Lasting accessibility requires more than knowing the rules. It requires organisations to build accessibility into their culture, processes, procurement, and hiring so that it becomes a continuous programme rather than a one-off compliance project.

The W3C Web Accessibility Initiative provides a structured planning framework for organisations, covering how to initiate, plan, implement, and sustain an accessibility programme. The framework begins with building internal awareness and a business case before moving to implementation.

These guidelines help organisations make their information accessible to everyone, including people with disabilities. They cover a four-stage implementation cycle — Policy, Plan, Practice, and Review — and emphasise that accessible information production must be embedded in normal workflows, not treated as a separate task.

Accessibility maturity models give organisations a structured way to measure where they are and track progress over time. They typically describe a scale from ad hoc and unpredictable at the low end to continuous improvement and innovation at the top.

Accessibility champions are people appointed across an organisation to advocate for accessibility within their teams, build skills and awareness, and sustain momentum between formal accessibility reviews. Without visible internal advocates, accessibility work often stalls when external pressure eases.

Accessibility evaluation must happen early and often across the design and development lifecycle. Finding and fixing issues before launch is far cheaper and easier than retrofitting accessibility after a product ships.

Building an accessible organisation requires both recruiting people with disabilities into the workforce and hiring staff with digital accessibility skills. Both goals depend on accessible recruitment processes — if the job application system itself is inaccessible, both aims are undermined from the start.
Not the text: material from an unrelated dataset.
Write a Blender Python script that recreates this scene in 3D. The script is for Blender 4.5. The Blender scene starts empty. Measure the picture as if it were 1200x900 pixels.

All communications an organisation produces — internal and external, text and video, web and print — must be accessible. This means setting standards, training communicators, captioning videos, and ensuring that published documents meet accessibility requirements.

Inaccessible products and services carry legal risk in jurisdictions where accessibility is a legal requirement, and reputational risk everywhere. Organisations must assess their legal exposure and ensure their accessibility statements are reviewed by legal before publication.

When an organisation buys products or commissions services, accessibility must be a stated requirement in the contract. Verifying vendor accessibility claims — rather than accepting them at face value — is a core part of responsible procurement.